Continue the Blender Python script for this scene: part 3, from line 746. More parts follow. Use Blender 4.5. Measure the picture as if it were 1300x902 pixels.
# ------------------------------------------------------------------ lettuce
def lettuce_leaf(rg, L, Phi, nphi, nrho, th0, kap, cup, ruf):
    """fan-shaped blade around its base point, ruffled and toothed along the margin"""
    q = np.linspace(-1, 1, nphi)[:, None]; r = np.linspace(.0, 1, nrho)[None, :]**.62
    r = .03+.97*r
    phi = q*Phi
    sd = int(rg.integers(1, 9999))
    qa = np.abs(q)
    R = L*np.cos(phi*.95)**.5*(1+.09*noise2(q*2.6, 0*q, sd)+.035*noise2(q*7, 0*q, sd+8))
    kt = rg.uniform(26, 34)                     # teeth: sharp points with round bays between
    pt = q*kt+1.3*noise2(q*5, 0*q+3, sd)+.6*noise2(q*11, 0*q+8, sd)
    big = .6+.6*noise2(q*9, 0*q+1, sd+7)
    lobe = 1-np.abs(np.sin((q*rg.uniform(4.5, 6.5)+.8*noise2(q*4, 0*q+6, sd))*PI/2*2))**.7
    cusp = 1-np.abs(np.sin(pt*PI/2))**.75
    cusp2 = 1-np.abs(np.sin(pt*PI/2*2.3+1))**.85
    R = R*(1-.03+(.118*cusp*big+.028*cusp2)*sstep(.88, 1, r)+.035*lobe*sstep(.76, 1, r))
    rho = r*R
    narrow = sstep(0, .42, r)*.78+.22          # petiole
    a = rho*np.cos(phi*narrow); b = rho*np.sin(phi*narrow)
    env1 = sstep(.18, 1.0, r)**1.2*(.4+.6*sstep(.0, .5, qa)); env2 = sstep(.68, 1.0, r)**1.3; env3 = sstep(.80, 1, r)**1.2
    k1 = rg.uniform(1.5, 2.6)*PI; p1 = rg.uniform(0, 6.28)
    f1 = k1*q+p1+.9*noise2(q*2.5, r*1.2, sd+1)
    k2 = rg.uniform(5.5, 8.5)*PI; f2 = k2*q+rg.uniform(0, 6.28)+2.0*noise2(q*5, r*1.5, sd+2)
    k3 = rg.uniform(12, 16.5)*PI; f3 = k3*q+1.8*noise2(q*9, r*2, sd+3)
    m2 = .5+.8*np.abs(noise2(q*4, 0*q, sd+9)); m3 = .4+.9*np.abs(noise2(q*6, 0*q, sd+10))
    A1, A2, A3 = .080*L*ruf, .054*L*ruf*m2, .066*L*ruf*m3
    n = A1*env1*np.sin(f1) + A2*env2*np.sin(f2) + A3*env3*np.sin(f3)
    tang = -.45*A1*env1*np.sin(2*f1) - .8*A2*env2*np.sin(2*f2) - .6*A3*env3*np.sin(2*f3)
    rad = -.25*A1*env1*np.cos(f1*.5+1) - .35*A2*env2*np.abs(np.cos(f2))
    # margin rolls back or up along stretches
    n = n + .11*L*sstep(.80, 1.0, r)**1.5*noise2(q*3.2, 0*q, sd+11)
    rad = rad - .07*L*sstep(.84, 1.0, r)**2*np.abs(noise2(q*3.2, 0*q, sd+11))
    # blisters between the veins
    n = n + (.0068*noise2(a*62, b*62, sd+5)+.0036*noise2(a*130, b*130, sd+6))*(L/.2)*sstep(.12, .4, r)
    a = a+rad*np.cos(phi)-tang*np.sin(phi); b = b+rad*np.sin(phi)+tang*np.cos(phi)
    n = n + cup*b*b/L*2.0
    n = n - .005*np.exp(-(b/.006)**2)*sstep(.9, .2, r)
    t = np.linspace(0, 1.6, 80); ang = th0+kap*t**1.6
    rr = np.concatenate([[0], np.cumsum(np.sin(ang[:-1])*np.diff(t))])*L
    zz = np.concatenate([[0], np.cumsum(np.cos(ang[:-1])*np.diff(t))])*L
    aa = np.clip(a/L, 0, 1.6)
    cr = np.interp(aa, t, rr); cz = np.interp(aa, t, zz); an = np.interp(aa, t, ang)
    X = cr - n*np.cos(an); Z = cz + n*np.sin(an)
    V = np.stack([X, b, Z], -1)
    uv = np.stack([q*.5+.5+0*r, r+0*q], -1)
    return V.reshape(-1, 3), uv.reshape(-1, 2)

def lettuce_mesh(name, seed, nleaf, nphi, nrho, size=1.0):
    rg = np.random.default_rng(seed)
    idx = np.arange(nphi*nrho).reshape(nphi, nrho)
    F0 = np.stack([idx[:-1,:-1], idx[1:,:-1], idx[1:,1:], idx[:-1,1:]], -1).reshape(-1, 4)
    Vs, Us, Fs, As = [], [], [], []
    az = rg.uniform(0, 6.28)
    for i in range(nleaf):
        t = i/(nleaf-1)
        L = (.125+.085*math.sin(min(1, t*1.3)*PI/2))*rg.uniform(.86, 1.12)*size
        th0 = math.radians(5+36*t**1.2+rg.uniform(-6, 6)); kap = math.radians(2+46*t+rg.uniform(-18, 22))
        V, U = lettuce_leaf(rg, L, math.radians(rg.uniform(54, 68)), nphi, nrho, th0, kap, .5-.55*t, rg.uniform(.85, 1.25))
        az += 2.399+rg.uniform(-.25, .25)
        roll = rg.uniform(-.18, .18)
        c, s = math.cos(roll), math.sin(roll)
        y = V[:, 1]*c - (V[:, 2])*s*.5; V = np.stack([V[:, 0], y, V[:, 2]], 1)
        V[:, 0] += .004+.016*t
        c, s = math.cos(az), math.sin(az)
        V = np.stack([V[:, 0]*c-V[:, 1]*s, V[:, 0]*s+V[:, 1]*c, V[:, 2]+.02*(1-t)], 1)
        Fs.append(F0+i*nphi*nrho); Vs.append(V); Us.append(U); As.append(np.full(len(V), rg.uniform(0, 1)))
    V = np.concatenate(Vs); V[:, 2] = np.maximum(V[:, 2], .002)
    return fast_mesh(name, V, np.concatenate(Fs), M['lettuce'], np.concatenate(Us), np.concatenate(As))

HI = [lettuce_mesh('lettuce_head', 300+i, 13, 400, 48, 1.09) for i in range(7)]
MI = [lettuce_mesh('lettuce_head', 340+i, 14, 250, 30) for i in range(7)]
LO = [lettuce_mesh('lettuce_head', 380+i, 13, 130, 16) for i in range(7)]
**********
> _Exercise_: Word for word, restate all of the data shown above.

> _Exercise answer_:
Continue the Blender Python script for this scene: part 3, from line 746. More parts follow. Use Blender 4.5. Measure the picture as if it were 1300x902 pixels.
# ------------------------------------------------------------------ lettuce
def lettuce_leaf(rg, L, Phi, nphi, nrho, th0, kap, cup, ruf):
    """fan-shaped blade around its base point, ruffled and toothed along the margin"""
    q = np.linspace(-1, 1, nphi)[:, None]; r = np.linspace(.0, 1, nrho)[None, :]**.62
    r = .03+.97*r
    phi = q*Phi
    sd = int(rg.integers(1, 9999))
    qa = np.abs(q)
    R = L*np.cos(phi*.95)**.5*(1+.09*noise2(q*2.6, 0*q, sd)+.035*noise2(q*7, 0*q, sd+8))
    kt = rg.uniform(26, 34)                     # teeth: sharp points with round bays between
    pt = q*kt+1.3*noise2(q*5, 0*q+3, sd)+.6*noise2(q*11, 0*q+8, sd)
    big = .6+.6*noise2(q*9, 0*q+1, sd+7)
    lobe = 1-np.abs(np.sin((q*rg.uniform(4.5, 6.5)+.8*noise2(q*4, 0*q+6, sd))*PI/2*2))**.7
    cusp = 1-np.abs(np.sin(pt*PI/2))**.75
    cusp2 = 1-np.abs(np.sin(pt*PI/2*2.3+1))**.85
    R = R*(1-.03+(.118*cusp*big+.028*cusp2)*sstep(.88, 1, r)+.035*lobe*sstep(.76, 1, r))
    rho = r*R
    narrow = sstep(0, .42, r)*.78+.22          # petiole
    a = rho*np.cos(phi*narrow); b = rho*np.sin(phi*narrow)
    env1 = sstep(.18, 1.0, r)**1.2*(.4+.6*sstep(.0, .5, qa)); env2 = sstep(.68, 1.0, r)**1.3; env3 = sstep(.80, 1, r)**1.2
    k1 = rg.uniform(1.5, 2.6)*PI; p1 = rg.uniform(0, 6.28)
    f1 = k1*q+p1+.9*noise2(q*2.5, r*1.2, sd+1)
    k2 = rg.uniform(5.5, 8.5)*PI; f2 = k2*q+rg.uniform(0, 6.28)+2.0*noise2(q*5, r*1.5, sd+2)
    k3 = rg.uniform(12, 16.5)*PI; f3 = k3*q+1.8*noise2(q*9, r*2, sd+3)
    m2 = .5+.8*np.abs(noise2(q*4, 0*q, sd+9)); m3 = .4+.9*np.abs(noise2(q*6, 0*q, sd+10))
    A1, A2, A3 = .080*L*ruf, .054*L*ruf*m2, .066*L*ruf*m3
    n = A1*env1*np.sin(f1) + A2*env2*np.sin(f2) + A3*env3*np.sin(f3)
    tang = -.45*A1*env1*np.sin(2*f1) - .8*A2*env2*np.sin(2*f2) - .6*A3*env3*np.sin(2*f3)
    rad = -.25*A1*env1*np.cos(f1*.5+1) - .35*A2*env2*np.abs(np.cos(f2))
    # margin rolls back or up along stretches
    n = n + .11*L*sstep(.80, 1.0, r)**1.5*noise2(q*3.2, 0*q, sd+11)
    rad = rad - .07*L*sstep(.84, 1.0, r)**2*np.abs(noise2(q*3.2, 0*q, sd+11))
    # blisters between the veins
    n = n + (.0068*noise2(a*62, b*62, sd+5)+.0036*noise2(a*130, b*130, sd+6))*(L/.2)*sstep(.12, .4, r)
    a = a+rad*np.cos(phi)-tang*np.sin(phi); b = b+rad*np.sin(phi)+tang*np.cos(phi)
    n = n + cup*b*b/L*2.0
    n = n - .005*np.exp(-(b/.006)**2)*sstep(.9, .2, r)
    t = np.linspace(0, 1.6, 80); ang = th0+kap*t**1.6
    rr = np.concatenate([[0], np.cumsum(np.sin(ang[:-1])*np.diff(t))])*L
    zz = np.concatenate([[0], np.cumsum(np.cos(ang[:-1])*np.diff(t))])*L
    aa = np.clip(a/L, 0, 1.6)
    cr = np.interp(aa, t, rr); cz = np.interp(aa, t, zz); an = np.interp(aa, t, ang)
    X = cr - n*np.cos(an); Z = cz + n*np.sin(an)
    V = np.stack([X, b, Z], -1)
    uv = np.stack([q*.5+.5+0*r, r+0*q], -1)
    return V.reshape(-1, 3), uv.reshape(-1, 2)

def lettuce_mesh(name, seed, nleaf, nphi, nrho, size=1.0):
    rg = np.random.default_rng(seed)
    idx = np.arange(nphi*nrho).reshape(nphi, nrho)
    F0 = np.stack([idx[:-1,:-1], idx[1:,:-1], idx[1:,1:], idx[:-1,1:]], -1).reshape(-1, 4)
    Vs, Us, Fs, As = [], [], [], []
    az = rg.uniform(0, 6.28)
    for i in range(nleaf):
        t = i/(nleaf-1)
        L = (.125+.085*math.sin(min(1, t*1.3)*PI/2))*rg.uniform(.86, 1.12)*size
        th0 = math.radians(5+36*t**1.2+rg.uniform(-6, 6)); kap = math.radians(2+46*t+rg.uniform(-18, 22))
        V, U = lettuce_leaf(rg, L, math.radians(rg.uniform(54, 68)), nphi, nrho, th0, kap, .5-.55*t, rg.uniform(.85, 1.25))
        az += 2.399+rg.uniform(-.25, .25)
        roll = rg.uniform(-.18, .18)
        c, s = math.cos(roll), math.sin(roll)
        y = V[:, 1]*c - (V[:, 2])*s*.5; V = np.stack([V[:, 0], y, V[:, 2]], 1)
        V[:, 0] += .004+.016*t
        c, s = math.cos(az), math.sin(az)
        V = np.stack([V[:, 0]*c-V[:, 1]*s, V[:, 0]*s+V[:, 1]*c, V[:, 2]+.02*(1-t)], 1)
        Fs.append(F0+i*nphi*nrho); Vs.append(V); Us.append(U); As.append(np.full(len(V), rg.uniform(0, 1)))
    V = np.concatenate(Vs); V[:, 2] = np.maximum(V[:, 2], .002)
    return fast_mesh(name, V, np.concatenate(Fs), M['lettuce'], np.concatenate(Us), np.concatenate(As))

HI = [lettuce_mesh('lettuce_head', 300+i, 13, 400, 48, 1.09) for i in range(7)]
MI = [lettuce_mesh('lettuce_head', 340+i, 14, 250, 30) for i in range(7)]
LO = [lettuce_mesh('lettuce_head', 380+i, 13, 130, 16) for i in range(7)]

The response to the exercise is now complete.